◆ Description of the task
Please quote exactly the opening lines of the data, from the first line to the one where "random.seed(7)" appears.

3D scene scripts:
----------------------------------------

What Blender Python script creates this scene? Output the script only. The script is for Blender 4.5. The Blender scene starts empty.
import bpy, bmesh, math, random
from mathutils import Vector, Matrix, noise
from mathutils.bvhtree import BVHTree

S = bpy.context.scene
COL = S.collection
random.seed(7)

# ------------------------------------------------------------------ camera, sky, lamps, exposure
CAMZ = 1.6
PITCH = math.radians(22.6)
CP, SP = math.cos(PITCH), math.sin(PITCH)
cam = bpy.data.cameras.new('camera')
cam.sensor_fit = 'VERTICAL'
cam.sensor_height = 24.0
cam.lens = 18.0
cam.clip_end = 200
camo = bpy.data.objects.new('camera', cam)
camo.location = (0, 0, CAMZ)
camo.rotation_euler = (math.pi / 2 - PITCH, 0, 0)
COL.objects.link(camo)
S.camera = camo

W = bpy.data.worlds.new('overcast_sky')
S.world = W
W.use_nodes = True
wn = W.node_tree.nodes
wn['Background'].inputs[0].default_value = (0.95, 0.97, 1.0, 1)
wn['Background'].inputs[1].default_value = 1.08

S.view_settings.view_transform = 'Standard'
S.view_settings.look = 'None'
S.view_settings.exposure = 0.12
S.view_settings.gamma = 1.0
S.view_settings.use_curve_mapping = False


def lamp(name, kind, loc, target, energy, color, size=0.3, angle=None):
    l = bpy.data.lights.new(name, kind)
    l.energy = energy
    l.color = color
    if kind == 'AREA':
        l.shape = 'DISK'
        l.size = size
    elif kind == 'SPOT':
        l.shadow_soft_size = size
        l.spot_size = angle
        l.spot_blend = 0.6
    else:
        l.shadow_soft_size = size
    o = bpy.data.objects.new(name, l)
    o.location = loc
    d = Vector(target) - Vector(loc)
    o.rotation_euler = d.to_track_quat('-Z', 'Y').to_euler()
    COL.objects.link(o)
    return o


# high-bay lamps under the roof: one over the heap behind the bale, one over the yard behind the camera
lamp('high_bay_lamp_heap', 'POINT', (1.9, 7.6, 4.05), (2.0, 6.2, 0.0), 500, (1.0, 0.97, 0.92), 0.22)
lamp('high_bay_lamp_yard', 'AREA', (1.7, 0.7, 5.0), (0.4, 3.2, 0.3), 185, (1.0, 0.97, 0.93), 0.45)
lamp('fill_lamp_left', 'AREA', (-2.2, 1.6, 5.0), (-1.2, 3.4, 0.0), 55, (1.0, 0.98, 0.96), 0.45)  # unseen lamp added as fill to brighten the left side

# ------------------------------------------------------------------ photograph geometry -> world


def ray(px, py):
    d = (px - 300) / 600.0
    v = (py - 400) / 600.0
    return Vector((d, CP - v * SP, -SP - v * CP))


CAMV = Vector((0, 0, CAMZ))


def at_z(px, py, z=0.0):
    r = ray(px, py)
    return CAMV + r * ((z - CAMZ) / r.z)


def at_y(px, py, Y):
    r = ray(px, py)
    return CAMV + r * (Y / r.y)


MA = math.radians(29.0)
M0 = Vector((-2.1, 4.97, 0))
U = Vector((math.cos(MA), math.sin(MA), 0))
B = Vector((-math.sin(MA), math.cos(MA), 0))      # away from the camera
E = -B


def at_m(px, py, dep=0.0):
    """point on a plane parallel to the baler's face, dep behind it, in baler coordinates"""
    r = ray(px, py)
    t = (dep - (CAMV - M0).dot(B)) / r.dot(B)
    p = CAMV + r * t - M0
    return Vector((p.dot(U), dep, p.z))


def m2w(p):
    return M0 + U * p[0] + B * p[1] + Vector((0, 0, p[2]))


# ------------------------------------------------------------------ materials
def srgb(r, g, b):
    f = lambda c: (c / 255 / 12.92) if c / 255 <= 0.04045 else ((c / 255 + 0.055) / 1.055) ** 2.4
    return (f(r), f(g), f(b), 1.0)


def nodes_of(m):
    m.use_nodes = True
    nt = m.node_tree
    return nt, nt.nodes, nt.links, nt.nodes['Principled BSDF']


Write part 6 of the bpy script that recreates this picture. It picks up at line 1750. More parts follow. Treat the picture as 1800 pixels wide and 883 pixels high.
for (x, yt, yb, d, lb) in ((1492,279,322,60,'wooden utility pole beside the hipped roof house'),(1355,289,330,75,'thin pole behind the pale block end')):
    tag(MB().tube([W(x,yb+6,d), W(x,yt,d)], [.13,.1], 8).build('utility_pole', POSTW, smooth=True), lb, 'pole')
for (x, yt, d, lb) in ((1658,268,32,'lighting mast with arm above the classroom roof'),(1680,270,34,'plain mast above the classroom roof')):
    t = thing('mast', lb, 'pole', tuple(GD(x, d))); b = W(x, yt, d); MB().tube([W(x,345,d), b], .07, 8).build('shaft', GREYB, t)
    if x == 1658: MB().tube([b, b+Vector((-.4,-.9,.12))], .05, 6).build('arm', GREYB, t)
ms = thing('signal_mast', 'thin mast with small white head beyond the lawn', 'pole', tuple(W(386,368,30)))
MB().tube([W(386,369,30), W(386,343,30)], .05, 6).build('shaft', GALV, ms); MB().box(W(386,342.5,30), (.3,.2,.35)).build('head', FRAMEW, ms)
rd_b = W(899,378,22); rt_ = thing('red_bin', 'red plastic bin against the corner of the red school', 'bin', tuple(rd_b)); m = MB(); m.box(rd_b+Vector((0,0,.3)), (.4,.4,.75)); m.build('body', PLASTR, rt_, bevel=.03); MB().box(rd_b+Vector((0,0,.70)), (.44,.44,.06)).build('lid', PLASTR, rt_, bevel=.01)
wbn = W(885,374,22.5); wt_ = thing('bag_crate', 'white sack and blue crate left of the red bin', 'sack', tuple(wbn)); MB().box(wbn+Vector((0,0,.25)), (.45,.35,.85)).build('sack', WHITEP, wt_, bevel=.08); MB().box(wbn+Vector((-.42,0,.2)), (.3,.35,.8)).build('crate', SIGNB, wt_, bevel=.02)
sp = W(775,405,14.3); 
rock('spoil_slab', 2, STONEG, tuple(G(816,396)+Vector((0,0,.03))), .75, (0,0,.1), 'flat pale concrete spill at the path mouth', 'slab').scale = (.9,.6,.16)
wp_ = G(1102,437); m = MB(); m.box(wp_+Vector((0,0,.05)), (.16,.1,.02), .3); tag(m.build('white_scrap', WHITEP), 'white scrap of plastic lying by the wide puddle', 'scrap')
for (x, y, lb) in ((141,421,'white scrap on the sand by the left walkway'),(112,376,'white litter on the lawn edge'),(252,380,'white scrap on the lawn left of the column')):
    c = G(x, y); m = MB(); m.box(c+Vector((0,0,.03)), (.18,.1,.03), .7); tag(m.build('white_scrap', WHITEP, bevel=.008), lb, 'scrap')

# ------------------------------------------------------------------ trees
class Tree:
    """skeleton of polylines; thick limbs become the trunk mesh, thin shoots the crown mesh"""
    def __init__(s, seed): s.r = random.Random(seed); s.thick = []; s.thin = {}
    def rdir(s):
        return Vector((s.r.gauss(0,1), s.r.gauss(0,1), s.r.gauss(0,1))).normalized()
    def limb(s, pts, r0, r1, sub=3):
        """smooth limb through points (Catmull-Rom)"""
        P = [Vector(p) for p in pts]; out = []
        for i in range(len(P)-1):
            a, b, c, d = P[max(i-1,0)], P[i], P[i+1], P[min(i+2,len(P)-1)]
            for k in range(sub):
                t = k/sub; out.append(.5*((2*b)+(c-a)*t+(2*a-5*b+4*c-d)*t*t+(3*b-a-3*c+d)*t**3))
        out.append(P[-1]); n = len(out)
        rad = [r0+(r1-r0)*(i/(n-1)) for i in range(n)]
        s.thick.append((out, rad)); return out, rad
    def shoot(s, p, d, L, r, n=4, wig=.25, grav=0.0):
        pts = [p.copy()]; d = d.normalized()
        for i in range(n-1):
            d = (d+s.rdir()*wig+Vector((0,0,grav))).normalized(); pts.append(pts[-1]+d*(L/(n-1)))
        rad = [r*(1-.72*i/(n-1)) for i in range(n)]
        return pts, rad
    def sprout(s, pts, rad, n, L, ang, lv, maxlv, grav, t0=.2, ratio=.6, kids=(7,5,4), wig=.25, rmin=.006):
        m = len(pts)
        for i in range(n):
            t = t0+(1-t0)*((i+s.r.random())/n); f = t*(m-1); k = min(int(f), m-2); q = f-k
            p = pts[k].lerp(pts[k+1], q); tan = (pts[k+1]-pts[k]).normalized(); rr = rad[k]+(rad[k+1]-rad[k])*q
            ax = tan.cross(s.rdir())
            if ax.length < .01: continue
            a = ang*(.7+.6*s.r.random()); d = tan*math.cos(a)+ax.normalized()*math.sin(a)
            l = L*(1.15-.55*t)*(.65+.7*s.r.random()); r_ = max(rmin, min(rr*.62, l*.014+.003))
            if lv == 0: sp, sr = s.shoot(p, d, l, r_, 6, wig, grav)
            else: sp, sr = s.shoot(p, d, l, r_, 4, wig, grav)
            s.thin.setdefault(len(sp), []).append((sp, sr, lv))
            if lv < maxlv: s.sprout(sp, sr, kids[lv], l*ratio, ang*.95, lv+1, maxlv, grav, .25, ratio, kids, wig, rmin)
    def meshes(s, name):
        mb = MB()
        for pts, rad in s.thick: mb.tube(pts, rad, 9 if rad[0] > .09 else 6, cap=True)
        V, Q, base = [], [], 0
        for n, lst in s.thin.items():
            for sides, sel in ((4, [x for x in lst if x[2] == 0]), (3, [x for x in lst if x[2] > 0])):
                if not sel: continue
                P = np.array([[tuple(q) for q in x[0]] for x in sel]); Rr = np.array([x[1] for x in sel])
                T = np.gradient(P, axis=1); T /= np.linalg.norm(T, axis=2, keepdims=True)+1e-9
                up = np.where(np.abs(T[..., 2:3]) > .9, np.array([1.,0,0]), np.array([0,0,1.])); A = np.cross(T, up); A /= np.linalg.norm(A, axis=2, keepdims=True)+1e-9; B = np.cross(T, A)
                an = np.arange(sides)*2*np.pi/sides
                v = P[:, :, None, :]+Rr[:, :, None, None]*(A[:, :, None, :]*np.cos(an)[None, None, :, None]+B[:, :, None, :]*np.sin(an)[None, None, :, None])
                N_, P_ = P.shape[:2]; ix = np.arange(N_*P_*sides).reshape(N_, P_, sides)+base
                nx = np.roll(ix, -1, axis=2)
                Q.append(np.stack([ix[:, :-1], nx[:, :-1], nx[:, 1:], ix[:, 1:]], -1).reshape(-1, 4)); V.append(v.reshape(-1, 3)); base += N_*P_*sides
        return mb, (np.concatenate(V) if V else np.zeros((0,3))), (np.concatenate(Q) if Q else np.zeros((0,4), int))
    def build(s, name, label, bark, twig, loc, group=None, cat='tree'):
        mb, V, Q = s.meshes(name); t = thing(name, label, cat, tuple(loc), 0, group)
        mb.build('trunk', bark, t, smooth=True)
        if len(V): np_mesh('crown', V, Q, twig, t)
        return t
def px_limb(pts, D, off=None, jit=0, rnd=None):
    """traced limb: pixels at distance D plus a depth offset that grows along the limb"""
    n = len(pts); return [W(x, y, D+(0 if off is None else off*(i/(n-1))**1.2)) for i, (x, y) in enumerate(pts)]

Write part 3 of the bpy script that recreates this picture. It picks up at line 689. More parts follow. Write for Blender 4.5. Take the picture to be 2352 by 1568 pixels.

----------------------------------------

◆ Task solution
What Blender Python script creates this scene? Output the script only. The script is for Blender 4.5. The Blender scene starts empty.
import bpy, bmesh, math, random
from mathutils import Vector, Matrix, noise
from mathutils.bvhtree import BVHTree

S = bpy.context.scene
COL = S.collection
random.seed(7)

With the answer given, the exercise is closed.